*** Entries provided ***

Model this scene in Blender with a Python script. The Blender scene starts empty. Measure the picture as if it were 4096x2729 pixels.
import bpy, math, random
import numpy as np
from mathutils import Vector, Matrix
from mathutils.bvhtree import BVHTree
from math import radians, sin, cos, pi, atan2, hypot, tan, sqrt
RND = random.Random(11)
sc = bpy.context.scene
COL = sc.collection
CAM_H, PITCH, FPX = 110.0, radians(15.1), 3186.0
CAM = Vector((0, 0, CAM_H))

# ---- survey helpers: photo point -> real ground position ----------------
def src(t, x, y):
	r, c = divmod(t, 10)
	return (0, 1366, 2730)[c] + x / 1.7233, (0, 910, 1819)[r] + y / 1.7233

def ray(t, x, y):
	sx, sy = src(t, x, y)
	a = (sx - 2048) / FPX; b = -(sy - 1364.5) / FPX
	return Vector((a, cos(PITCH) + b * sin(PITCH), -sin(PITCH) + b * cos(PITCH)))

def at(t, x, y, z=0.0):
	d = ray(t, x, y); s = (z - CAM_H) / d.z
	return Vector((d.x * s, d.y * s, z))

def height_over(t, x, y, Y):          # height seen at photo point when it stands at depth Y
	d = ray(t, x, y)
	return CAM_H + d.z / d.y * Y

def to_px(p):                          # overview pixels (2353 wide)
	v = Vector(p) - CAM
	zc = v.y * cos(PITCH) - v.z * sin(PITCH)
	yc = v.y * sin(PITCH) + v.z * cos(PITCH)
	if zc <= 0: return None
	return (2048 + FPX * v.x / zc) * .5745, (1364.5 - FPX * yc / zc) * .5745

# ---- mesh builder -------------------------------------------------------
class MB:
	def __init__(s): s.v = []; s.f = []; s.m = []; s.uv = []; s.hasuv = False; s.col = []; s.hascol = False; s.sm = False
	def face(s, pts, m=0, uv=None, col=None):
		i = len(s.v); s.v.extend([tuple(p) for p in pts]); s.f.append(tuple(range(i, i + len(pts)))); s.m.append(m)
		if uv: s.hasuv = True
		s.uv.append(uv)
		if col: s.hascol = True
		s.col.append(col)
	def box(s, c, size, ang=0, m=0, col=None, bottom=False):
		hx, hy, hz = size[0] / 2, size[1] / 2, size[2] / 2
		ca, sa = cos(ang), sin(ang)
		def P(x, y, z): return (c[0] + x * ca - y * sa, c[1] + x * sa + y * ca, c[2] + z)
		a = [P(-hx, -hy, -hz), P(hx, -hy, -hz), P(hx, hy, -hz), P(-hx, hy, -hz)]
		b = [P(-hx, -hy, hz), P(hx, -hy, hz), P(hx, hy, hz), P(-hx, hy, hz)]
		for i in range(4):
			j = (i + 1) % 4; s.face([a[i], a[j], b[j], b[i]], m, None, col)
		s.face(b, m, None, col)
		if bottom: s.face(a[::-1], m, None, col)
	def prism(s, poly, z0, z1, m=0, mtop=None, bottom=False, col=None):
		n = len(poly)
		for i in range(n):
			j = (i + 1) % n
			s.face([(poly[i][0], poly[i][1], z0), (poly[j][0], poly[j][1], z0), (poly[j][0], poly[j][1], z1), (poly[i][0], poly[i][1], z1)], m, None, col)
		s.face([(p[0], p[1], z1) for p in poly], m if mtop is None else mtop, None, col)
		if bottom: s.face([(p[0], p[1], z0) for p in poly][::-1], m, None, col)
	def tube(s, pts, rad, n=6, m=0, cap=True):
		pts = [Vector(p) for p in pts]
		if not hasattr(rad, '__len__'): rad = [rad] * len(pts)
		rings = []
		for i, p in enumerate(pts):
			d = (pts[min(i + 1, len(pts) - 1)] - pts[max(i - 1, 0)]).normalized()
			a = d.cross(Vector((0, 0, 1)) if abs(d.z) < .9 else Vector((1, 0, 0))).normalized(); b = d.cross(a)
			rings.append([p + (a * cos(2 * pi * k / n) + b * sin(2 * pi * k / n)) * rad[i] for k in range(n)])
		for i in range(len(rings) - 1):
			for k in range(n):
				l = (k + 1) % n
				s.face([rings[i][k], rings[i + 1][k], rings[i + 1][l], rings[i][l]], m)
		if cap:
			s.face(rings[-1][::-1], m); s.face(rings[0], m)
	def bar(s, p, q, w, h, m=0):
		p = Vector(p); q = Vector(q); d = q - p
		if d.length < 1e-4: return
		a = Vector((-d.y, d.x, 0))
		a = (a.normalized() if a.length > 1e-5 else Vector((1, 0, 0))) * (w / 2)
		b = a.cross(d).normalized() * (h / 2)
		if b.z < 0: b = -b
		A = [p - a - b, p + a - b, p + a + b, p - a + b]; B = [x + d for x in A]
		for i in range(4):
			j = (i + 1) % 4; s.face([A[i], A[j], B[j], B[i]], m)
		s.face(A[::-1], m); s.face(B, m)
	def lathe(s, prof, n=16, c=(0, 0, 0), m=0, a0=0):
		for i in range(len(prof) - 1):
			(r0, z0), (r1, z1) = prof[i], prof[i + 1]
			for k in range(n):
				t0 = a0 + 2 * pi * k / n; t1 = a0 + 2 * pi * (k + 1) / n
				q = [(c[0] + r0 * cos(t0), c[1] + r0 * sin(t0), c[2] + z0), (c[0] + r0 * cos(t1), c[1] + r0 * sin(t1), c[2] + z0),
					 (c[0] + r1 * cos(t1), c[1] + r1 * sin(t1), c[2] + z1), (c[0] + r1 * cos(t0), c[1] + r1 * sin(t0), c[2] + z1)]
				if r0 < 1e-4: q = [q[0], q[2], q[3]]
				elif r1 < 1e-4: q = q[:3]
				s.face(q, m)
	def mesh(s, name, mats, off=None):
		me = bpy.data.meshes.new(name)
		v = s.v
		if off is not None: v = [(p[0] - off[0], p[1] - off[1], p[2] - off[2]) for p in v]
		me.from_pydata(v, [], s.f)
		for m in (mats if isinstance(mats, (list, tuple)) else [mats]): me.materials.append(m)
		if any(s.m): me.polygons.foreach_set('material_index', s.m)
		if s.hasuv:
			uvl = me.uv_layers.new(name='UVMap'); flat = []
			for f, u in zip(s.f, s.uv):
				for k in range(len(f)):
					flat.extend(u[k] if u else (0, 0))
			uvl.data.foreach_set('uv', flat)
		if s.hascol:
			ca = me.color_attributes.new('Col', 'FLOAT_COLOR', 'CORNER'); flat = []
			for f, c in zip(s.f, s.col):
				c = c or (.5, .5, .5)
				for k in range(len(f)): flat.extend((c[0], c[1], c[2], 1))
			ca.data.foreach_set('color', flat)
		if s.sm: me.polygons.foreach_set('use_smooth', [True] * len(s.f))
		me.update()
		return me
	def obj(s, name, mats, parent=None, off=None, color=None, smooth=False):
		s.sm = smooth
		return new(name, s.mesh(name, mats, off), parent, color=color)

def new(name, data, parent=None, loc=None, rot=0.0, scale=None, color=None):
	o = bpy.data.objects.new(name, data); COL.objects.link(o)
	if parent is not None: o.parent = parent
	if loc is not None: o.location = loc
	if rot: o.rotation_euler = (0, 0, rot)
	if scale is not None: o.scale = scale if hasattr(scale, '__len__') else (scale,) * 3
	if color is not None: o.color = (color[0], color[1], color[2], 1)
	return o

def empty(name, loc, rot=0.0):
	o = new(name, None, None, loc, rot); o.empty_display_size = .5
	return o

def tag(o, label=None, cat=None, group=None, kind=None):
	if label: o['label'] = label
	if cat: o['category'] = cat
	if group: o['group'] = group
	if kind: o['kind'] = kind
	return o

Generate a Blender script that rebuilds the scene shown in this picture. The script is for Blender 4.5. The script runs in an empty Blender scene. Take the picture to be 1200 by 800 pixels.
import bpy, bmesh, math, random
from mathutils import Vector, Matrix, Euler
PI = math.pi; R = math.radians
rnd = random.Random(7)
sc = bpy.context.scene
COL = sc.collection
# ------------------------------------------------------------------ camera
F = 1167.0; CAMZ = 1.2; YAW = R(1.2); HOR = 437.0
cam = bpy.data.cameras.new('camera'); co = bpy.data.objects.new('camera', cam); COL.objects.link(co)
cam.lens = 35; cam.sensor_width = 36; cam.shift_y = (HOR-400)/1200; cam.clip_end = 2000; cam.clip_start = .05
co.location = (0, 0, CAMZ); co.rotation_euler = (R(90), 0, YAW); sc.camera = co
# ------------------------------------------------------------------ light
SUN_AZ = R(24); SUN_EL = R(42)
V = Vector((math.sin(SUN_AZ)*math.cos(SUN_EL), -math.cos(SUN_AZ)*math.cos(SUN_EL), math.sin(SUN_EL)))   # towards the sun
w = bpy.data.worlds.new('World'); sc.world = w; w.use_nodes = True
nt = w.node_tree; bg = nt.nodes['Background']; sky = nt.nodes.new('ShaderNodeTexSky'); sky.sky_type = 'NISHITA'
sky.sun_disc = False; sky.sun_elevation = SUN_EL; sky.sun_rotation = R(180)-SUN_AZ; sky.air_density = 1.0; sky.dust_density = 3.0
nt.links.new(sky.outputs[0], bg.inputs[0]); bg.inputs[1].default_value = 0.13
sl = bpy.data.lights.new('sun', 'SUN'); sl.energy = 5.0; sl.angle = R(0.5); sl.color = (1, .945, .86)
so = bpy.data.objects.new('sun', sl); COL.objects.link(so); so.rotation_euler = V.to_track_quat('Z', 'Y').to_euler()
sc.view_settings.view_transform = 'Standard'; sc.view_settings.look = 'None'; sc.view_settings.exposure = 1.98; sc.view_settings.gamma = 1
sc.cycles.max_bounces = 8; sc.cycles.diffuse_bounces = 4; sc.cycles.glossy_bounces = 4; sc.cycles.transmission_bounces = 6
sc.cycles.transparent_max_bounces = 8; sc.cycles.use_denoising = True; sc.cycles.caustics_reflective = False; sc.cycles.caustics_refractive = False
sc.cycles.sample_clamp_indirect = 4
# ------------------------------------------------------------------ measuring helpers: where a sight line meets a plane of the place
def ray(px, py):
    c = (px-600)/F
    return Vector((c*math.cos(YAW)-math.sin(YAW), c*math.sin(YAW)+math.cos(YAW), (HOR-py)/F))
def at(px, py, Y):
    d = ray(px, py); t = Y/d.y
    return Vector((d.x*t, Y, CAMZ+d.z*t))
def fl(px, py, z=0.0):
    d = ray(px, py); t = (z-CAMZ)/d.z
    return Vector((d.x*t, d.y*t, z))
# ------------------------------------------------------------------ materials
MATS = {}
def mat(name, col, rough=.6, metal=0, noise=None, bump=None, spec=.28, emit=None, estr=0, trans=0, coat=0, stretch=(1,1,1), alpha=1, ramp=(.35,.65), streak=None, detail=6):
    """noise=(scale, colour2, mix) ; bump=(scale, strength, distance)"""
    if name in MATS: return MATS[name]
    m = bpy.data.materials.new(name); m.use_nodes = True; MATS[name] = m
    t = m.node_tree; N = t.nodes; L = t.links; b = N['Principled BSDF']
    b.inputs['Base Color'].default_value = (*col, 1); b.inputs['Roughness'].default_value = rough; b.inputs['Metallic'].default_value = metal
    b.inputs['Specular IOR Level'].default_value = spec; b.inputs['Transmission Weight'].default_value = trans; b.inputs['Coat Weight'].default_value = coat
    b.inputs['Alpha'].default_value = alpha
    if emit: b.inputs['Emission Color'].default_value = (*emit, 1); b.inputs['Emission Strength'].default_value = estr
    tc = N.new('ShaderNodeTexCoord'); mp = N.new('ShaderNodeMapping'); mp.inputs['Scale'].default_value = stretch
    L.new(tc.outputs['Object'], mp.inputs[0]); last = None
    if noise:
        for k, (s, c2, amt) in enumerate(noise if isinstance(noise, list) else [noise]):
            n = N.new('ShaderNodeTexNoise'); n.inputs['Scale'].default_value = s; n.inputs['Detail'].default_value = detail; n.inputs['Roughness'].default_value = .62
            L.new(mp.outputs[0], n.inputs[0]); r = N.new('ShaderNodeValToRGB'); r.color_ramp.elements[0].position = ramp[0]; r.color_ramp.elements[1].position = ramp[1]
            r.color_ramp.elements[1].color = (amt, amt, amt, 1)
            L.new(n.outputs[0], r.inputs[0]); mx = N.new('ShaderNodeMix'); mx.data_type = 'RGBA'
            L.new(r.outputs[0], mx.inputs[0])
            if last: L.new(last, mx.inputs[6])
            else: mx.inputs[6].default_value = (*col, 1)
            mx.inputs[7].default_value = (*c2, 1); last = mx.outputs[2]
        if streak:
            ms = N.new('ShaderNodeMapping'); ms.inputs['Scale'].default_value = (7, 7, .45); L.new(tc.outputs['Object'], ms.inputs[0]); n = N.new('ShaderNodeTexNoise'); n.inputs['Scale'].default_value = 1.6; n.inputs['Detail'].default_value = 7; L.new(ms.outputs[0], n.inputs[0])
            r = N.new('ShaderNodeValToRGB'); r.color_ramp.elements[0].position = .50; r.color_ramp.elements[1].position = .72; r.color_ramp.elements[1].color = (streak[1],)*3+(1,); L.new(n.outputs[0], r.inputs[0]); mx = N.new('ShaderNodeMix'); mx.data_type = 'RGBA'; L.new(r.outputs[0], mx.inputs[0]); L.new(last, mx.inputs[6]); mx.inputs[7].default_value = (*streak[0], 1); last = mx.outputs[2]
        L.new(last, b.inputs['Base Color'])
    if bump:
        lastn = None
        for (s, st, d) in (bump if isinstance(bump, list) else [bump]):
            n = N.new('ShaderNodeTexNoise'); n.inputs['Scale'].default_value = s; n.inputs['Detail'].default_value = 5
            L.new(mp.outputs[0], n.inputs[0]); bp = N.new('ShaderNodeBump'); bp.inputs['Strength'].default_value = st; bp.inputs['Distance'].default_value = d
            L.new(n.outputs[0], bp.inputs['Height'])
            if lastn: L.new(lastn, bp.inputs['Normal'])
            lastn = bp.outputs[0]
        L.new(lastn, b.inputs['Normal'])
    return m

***

→ Task objective
How many lines in the records above contain the word "this"? Give only the number.

→ Finished answer
2